START Provided material

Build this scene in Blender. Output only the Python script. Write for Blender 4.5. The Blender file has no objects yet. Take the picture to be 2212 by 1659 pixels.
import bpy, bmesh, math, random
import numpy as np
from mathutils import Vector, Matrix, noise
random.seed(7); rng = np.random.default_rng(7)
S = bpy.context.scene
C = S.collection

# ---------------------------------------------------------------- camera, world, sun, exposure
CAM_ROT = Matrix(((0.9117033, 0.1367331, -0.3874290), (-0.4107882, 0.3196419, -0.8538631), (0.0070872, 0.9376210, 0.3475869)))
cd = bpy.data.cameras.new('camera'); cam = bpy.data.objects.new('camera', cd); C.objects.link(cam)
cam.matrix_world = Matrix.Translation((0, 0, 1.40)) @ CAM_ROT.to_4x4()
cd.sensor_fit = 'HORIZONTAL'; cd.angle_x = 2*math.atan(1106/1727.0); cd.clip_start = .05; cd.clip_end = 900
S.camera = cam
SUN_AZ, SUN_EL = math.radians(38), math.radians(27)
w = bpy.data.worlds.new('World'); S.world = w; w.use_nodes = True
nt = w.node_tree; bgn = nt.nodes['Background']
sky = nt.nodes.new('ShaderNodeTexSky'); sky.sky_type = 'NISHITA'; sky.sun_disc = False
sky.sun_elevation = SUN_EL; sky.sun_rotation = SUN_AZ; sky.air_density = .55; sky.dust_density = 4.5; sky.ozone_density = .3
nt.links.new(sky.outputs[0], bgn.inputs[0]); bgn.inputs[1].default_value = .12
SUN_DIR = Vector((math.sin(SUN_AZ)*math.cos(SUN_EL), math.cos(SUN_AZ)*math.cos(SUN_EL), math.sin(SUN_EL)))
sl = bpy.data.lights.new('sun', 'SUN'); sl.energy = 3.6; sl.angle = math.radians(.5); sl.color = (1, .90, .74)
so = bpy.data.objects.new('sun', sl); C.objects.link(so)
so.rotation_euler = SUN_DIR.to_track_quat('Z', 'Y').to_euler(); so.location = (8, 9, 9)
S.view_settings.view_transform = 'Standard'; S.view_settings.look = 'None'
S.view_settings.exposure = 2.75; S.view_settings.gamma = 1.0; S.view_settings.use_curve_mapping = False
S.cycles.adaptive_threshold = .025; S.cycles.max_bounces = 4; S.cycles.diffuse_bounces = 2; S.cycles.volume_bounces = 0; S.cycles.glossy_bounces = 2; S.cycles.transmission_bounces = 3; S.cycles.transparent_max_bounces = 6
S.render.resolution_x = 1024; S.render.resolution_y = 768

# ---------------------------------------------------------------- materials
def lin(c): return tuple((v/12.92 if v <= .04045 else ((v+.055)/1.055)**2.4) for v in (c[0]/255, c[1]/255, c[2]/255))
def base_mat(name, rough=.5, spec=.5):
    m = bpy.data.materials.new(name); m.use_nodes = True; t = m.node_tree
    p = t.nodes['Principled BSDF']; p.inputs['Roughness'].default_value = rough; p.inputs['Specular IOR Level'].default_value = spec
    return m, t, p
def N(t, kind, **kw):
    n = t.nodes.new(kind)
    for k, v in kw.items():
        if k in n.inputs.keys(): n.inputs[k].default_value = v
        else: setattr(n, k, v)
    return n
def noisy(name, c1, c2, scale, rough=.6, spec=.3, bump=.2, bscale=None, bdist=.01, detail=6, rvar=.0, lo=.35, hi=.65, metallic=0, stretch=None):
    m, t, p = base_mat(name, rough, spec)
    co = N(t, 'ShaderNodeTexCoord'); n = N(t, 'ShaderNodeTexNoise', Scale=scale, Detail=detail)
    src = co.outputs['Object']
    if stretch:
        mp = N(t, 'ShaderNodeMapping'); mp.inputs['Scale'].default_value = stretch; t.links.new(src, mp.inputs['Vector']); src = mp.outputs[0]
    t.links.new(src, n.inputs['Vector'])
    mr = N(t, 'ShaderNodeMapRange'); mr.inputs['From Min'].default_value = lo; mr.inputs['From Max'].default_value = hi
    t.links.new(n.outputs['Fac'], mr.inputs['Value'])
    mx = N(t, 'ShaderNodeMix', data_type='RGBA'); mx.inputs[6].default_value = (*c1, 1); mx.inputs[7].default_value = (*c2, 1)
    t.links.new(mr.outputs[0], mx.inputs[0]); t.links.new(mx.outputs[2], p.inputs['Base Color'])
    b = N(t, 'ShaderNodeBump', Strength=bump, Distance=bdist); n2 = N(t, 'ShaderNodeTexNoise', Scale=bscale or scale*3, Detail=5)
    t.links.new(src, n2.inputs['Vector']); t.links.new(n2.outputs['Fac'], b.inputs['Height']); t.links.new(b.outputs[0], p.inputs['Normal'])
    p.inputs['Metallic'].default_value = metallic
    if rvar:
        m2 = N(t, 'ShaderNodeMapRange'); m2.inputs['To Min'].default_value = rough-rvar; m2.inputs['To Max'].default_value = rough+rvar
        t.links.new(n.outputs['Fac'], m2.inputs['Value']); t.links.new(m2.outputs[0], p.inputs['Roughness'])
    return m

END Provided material

Aim:
Sift the material for lines with the string "objects". Copy each one found.

Solution below:
Build this scene in Blender. Output only the Python script. Write for Blender 4.5. The Blender file has no objects yet. Take the picture to be 2212 by 1659 pixels.
cd = bpy.data.cameras.new('camera'); cam = bpy.data.objects.new('camera', cd); C.objects.link(cam)
so = bpy.data.objects.new('sun', sl); C.objects.link(so)